Si l’approche proposée tend à ce que le Comité constate des violations du paragraphe 2 de l’article 2 pris isolément, l’adopter romprait avec la pratique générale du Comité qui est de ne jamais constater de violations distinctes d’un alinéa de l’article 2 dans les communications. Cette pratique l’aide à s’assurer que les communications sont présentées par des personnes qui ont été victimes d’atteintes concrètes à certains de leurs droits et non par des personnes qui invoquent des arguments abstraits pour protester contre la manière dont un État partie applique le Pacte.

Il y a également lieu de noter que les auteurs des opinions individuelles qui recommandent au Comité de constater une violation du paragraphe 2 de l’article 2 s’appuient à cette fin sur une interprétation large du principe jura novit curiæ selon laquelle le Comité aurait le devoir de constater les violations que font apparaître les faits, que ces violations aient été ou non dénoncées par les parties. À mon sens, le Comité a raison d’appliquer ce principe avec précaution s’agissant de reformuler les griefs présentés par les auteurs. Dans le contexte du paragraphe 2 de l’article 2, il faudrait également tenir compte du fait que les lois des États parties sont souvent écrites dans des langues que les membres du Comité ne connaissent pas et que l’interprétation d’une loi aux fins de son application ne découle pas toujours de manière évidente du texte de celle-ci. Les informations et les arguments présentés par les parties peuvent être très utiles au Comité pour déterminer dans quelle mesure les lois d’un État partie ont pu contribuer à la violation examinée et quels changements peuvent être nécessaires pour mettre le cadre juridique de l’État partie en conformité avec le Pacte.
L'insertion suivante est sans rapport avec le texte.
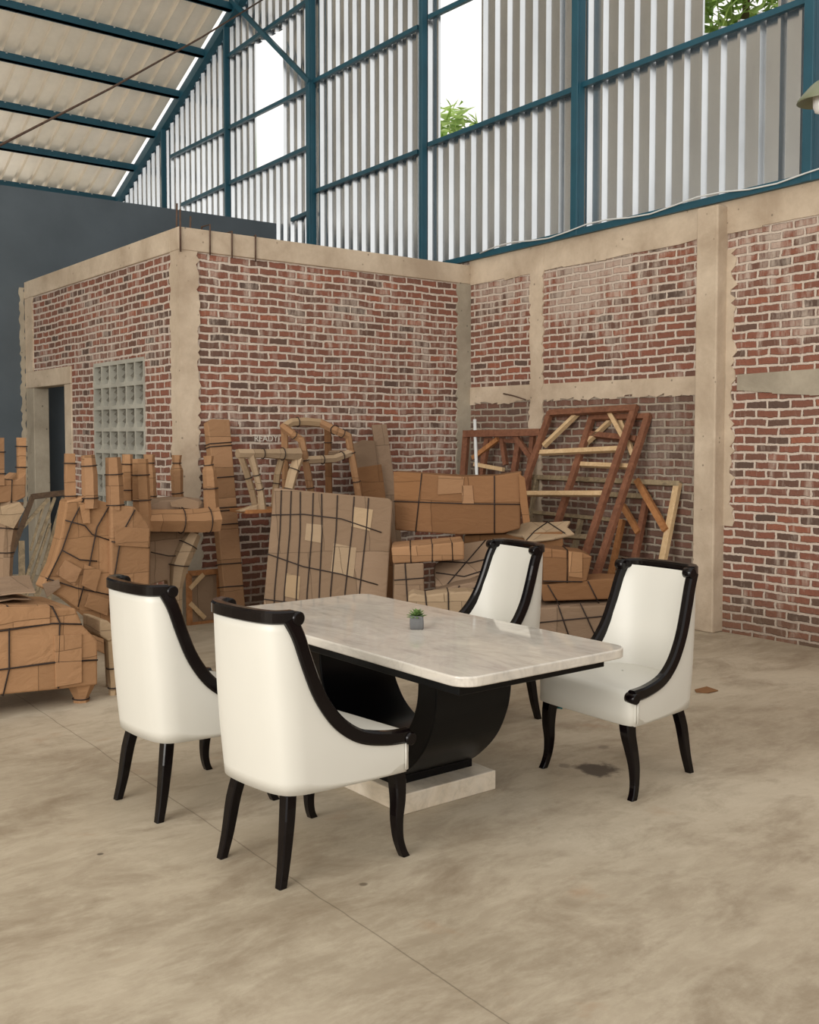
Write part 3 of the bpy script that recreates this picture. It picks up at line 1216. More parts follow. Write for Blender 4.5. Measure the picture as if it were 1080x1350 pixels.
    # legs
    def leg(path_, ws):
        vs2, nn = [], len(path_)
        for (x, y, z), (wx, wy) in zip(path_, ws):
            cxx = .22
            for u_, v_ in ((-1, -1 + cxx), (-1 + cxx, -1), (1 - cxx, -1), (1, -1 + cxx), (1, 1 - cxx), (1 - cxx, 1), (-1 + cxx, 1), (-1, 1 - cxx)):
                vs2.append((x + u_ * wx / 2, y + v_ * wy / 2, z))
        fs2 = []
        for i in range(nn - 1):
            for k_ in range(8):
                l_ = (k_ + 1) % 8
                fs2.append((i * 8 + k_, i * 8 + l_, (i + 1) * 8 + l_, (i + 1) * 8 + k_))
        fs2 += [tuple(range(7, -1, -1)), tuple((nn - 1) * 8 + i for i in range(8))]
        return MB().add(vs2, fs2)
    for s_ in (-1, 1):
        sp = smooth_poly([(.262, s_ * .248, .345, .062, .058), (.264, s_ * .256, .29, .058, .055), (.256, s_ * .268, .22, .05, .05), (.245, s_ * .274, .15, .042, .043), (.246, s_ * .28, .08, .036, .036), (.258, s_ * .286, .03, .034, .034), (.272, s_ * .289, 0, .036, .034)], 4)
        leg([q_[:3] for q_ in sp], [q_[3:] for q_ in sp]).build('leg', MAT['lacquer'], ch)
        sp = smooth_poly([(-.192, s_ * .152, .345, .05, .05), (-.214, s_ * .172, .24, .048, .047), (-.236, s_ * .182, .1, .04, .04), (-.258, s_ * .191, 0, .034, .034)], 3)
        leg([q_[:3] for q_ in sp], [q_[3:] for q_ in sp]).build('leg', MAT['lacquer'], ch)
    return ch


chair = make_chair('white leather dining chair with dark frame, nearest the camera, its back turned')
spots = [((2.153, 3.439, 0), 6, None),
         ((2.085, 4.315, 0), 4, 'white leather dining chair at far left, partly hidden behind the nearest white chair'),
         ((3.928, 3.318, 0), 178.6, 'white leather dining chair at right, its whole seat and front showing beside the table corner'),
         ((4.054, 4.493, 0), 172.5, 'white leather dining chair behind the marble table, only its backrest showing')]
chs = [chair] + [copy_tree(chair) for _ in range(3)]
for o, (loc, rz, lb) in zip(chs, spots):
    o.location = loc
    o.rotation_euler = (0, 0, R(rz))
    if lb:
        o['label'] = lb
# little hang tag under the right chair's seat edge
P0 = Plane(3.72, 3.58, 90)
ht = [P0.at(*p) for p in ((735, 925), (742, 928), (741, 935), (733, 934))]
tag(MB().prism(ht, (.004, 0, 0)).build('hang_tag', MAT['tag_teal']), 'small teal paper tag under the right chair\'s seat by its front leg', 'tag')

# ------------------------------------------------------------------ plant on the table
pp = atz(549, 831, TZ)
pp = Vector((pp.x + .03, pp.y + .035, TZ))
pl = thing('potted_succulent', 'small green succulent in a grey cement pot on the marble table', 'plant', pp)
ang = R(-38)
def rot2(x, y):
    return (pp.x + x * math.cos(ang) - y * math.sin(ang), pp.y + x * math.sin(ang) + y * math.cos(ang))
def sq(h, z):
    return [(*rot2(x, y), TZ + z) for x, y in rrect(-h, h, -h, h, .007, 3)]
m = MB()
rw = [sq(.029, .0), sq(.0325, .004), sq(.0335, .03), sq(.0315, .062), sq(.029, .0645), sq(.0265, .062), sq(.0255, .05)]
m.grid([r_ + r_[:1] for r_ in rw])
m.add(rw[0], [tuple(range(len(rw[0])))])
m.build('pot', MAT['pot'], pl, weld=True)
MB().add(sq(.026, .054), [tuple(range(16))]).build('soil', MAT['soil'], pl)
m = MB()
rnd = random.Random(4)
for ring, (cnt, el, ln) in enumerate(((9, 12, .055), (8, 32, .048), (6, 55, .04), (4, 75, .03))):
    for i in range(cnt):
        az = 2 * PI * (i + .5 * (ring % 2)) / cnt + rnd.uniform(-.15, .15)
        e = R(el + rnd.uniform(-6, 6))
        d = Vector((math.cos(az) * math.cos(e), math.sin(az) * math.cos(e), math.sin(e)))
        sd = Vector((-math.sin(az), math.cos(az), 0))
        up = d.cross(sd) * -1
        if up.z < 0:
            up = -up
        b0 = pp + Vector((0, 0, .056 + ring * .003))
        row = []
        for t_, w_ in ((0, .35), (.3, .8), (.6, 1.0), (.85, .6), (1, .05)):
            c = b0 + d * (ln * t_) - Vector((0, 0, .006 * t_ * t_ if ring == 0 else 0))
            ww = .0085 * w_
            row.append([c - sd * ww + up * .002 * w_, c - up * .003 * w_, c + sd * ww + up * .002 * w_, c + up * .0035 * w_, c - sd * ww + up * .002 * w_])
        m.grid(row)
m.build('leaves', MAT['leaf'], pl)

# ------------------------------------------------------------------ wrapped furniture, timber
def slab(name, mat, pl_, px, t, parent, base=False, bevel=.008, zfloor=0.0, off=0.0):
    pts_ = [pl_.at(x, y, off) for x, y in px]
    if base:
        lim = min(p.z for p in pts_) + .28
        pts_ = [pl_.floor(p, zfloor) if p.z < lim and (p.z < .3 + zfloor) else p for p in pts_]
    return MB().prism(pts_, -pl_.n * t).build(name, mat, parent, bevel=bevel)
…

En outre, les recommandations tendant à ce qu’un État partie modifie sa législation ont généralement des conséquences sur les intérêts de tierces parties qui ne peuvent pas participer à l’examen de la communication. À la différence de la Cour interaméricaine des droits de l’homme, le Comité est tenu à des règles de confidentialité qui font que le grand public n’est pas au courant des affaires en cours d’examen et ne peut donc pas faire valoir des points de vue différents. De plus, à la différence de la Cour interaméricaine, le Comité procède à un examen public de la législation et des pratiques des États parties dans le cadre de la procédure d’examen des rapports périodiques. Je ne veux pas dire par là que les lois devraient être examinées uniquement dans le cadre de l’examen des rapports périodiques; je veux simplement appeler l’attention sur les différences qui peuvent justifier que le Comité fasse preuve d’une plus grande prudence lorsqu’il examine une loi dans le contexte d’une communication.

[Fait en anglais (version originale), en espagnol et en français. Paraîtra ultérieurement en arabe, en chinois et en russe dans le rapport annuel du Comité à l’Assemblée générale.]